JAMES’ ATTORNEY: Mr Larson, did you know that Mr. McConney was using you for valuations on the Niketown property?”

LARSON: “No.”

Whoopsie-Daisy. Fraudsters-lazy

James’ attorney started showing Larson spreadsheets regarding Trump Tower. 

Larson was like, “nah-ah. I didn’t write those valuations.”

JAMES’ ATTORNEY: “You already testified that you wouldn’t give this advice in 2013– did you give this advice in 2016?”

Larson was partially inaudible, but it’s clear by demeanor the answer was “no.” The Judge reminded him to lean into the microphone.

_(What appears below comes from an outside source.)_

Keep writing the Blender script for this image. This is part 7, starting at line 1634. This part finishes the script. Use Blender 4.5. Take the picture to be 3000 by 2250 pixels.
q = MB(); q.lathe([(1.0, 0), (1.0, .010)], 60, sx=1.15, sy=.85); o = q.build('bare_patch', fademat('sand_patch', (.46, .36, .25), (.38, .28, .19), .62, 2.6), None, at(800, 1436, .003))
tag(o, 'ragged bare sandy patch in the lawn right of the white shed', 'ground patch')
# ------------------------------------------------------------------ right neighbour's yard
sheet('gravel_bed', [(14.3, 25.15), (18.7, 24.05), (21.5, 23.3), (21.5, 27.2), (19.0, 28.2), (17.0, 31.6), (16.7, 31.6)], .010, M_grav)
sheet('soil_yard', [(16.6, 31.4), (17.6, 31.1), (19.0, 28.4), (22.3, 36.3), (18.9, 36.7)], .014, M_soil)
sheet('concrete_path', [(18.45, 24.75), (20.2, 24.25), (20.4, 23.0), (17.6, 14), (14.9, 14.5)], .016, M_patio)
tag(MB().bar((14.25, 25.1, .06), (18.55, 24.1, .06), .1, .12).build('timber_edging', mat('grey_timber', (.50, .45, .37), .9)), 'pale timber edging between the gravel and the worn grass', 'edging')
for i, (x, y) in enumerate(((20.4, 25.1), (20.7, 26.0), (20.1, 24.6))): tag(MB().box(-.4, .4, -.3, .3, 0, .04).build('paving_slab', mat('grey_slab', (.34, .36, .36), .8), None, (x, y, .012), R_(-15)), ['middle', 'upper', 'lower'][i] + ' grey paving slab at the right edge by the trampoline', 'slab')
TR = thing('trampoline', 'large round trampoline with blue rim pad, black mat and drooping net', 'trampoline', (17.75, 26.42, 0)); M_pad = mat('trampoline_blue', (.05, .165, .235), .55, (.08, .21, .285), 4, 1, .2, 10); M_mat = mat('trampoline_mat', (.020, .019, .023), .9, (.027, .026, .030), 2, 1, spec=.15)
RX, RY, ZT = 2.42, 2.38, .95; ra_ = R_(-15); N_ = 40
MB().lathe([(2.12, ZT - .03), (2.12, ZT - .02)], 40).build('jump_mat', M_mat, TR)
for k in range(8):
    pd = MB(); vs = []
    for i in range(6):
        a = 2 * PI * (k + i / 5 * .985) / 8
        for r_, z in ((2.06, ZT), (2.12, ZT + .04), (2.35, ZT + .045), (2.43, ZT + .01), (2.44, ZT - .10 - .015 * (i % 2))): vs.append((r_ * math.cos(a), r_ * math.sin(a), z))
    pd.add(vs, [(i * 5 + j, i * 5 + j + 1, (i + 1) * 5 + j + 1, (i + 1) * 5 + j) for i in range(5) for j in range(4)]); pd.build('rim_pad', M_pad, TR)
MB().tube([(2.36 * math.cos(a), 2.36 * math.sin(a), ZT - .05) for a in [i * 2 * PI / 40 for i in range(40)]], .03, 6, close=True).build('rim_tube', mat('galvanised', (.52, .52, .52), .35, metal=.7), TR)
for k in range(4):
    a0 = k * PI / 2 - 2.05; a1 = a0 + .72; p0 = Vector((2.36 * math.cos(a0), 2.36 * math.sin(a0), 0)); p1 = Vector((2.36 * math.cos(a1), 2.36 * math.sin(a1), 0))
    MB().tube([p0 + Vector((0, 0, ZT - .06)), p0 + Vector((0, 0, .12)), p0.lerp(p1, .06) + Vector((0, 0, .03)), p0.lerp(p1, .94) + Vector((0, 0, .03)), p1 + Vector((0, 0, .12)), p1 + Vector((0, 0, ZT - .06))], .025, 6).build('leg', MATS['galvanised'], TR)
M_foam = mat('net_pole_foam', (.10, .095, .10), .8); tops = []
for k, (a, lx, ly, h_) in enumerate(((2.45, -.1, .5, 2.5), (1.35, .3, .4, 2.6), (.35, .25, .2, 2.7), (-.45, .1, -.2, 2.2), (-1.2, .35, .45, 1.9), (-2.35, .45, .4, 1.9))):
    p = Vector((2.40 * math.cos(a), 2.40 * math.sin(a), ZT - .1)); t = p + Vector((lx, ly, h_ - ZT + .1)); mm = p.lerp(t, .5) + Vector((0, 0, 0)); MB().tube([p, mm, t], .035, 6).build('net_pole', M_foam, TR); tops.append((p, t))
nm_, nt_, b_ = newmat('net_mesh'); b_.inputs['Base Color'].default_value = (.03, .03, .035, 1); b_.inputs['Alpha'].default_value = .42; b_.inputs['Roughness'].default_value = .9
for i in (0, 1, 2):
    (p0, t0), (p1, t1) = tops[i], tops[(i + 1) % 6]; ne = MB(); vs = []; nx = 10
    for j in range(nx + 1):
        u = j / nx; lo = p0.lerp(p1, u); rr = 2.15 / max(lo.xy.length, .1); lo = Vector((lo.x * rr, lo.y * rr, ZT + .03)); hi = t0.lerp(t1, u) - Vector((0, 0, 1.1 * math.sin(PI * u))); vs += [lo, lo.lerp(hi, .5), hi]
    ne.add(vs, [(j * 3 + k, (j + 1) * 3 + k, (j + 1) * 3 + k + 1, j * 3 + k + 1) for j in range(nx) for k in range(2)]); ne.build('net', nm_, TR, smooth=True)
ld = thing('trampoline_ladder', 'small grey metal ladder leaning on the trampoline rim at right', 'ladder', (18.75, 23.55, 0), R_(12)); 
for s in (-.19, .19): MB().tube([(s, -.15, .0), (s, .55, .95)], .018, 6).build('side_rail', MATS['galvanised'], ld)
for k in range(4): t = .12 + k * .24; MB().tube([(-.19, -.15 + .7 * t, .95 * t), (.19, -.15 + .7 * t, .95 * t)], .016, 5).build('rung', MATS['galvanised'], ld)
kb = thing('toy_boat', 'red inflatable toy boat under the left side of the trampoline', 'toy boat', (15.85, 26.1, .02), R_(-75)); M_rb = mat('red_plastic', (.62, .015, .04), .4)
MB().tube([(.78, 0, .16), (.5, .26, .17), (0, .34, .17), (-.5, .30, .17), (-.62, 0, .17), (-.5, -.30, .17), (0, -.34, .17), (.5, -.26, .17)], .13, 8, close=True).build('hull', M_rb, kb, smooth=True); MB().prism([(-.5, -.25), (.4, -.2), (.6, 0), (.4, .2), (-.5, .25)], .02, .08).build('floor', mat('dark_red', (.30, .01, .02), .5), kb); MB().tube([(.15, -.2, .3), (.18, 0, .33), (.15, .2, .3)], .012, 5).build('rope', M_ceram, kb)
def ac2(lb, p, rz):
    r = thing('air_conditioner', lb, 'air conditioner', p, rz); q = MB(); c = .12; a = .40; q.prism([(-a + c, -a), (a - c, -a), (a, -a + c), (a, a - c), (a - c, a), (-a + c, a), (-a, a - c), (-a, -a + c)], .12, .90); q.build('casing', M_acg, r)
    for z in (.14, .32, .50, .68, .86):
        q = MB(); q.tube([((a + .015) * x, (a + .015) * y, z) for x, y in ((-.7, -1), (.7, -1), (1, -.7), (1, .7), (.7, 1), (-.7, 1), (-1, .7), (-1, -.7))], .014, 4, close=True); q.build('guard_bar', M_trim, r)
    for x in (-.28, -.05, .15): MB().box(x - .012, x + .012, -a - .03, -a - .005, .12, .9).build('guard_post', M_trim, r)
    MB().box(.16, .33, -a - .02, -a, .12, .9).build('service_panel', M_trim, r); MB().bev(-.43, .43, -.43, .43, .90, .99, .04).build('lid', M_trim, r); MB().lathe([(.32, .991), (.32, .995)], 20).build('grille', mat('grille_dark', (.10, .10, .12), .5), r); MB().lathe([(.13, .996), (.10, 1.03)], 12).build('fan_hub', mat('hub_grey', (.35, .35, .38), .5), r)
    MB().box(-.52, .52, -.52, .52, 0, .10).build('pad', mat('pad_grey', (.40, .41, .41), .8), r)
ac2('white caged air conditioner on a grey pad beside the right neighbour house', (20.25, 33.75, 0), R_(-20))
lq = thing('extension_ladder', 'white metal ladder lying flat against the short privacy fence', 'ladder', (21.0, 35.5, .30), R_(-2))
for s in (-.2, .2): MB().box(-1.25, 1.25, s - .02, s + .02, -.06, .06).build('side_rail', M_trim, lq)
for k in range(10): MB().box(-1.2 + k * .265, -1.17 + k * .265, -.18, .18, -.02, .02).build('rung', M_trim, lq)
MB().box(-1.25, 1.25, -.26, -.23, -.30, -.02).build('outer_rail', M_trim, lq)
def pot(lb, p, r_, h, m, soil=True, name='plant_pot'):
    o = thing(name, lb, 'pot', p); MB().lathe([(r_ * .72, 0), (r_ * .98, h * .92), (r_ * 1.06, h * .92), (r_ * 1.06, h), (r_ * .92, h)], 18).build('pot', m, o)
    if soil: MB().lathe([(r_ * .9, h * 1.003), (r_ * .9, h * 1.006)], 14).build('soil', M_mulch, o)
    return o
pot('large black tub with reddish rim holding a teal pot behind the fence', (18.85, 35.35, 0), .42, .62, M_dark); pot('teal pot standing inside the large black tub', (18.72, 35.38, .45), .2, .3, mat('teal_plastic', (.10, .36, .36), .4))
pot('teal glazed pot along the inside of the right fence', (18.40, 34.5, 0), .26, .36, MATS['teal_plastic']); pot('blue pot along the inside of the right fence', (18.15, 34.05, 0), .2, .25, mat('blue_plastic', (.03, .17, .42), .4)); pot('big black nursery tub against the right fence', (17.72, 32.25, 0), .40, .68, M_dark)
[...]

They then moved onto 2017 with more of the same bullshit. James’ attorney kept hammering the question, “as a professional appraiser, would you use a 2013 appraisal for a 2017 property?” Larson initially said yes— then asked to have the question repeated. Larson then switched to “no.”

There were apparently a lot of valuations that Big Donnie claimed that Doug Larson made that Doug said was a big fat lie.

By the end, little Eric was visibly low on cocaine, or whatever other stimulants he uses to stay awake and began slumping his head to the left like brain-matter was oozing out his ear. For at least ten questions in a row, Doug Larson claimed that the Trump Organization falsely used Larson’s name for valuations and they were all a bunch of fucking liars. Trump had valued 40 Wall Street as $735,400,00 and Larson once again asserted that the Trumps were a bunch of liars.

The trial largely concerns damages, with James seeking at least $250 million in fines plus a permanent ban on Trump and his sons Donald Jr. and Eric running New York businesses. She also wants a five-year ban on Trump’s involvement in New York commercial real estate.

President Blumpkin has denied all allegations, asserting his assets were worth more than claimed. However— what I couldn’t help but notice was that when Eric was awake, his forehead was pointier than an angry cactus— so that is also something to take into consideration.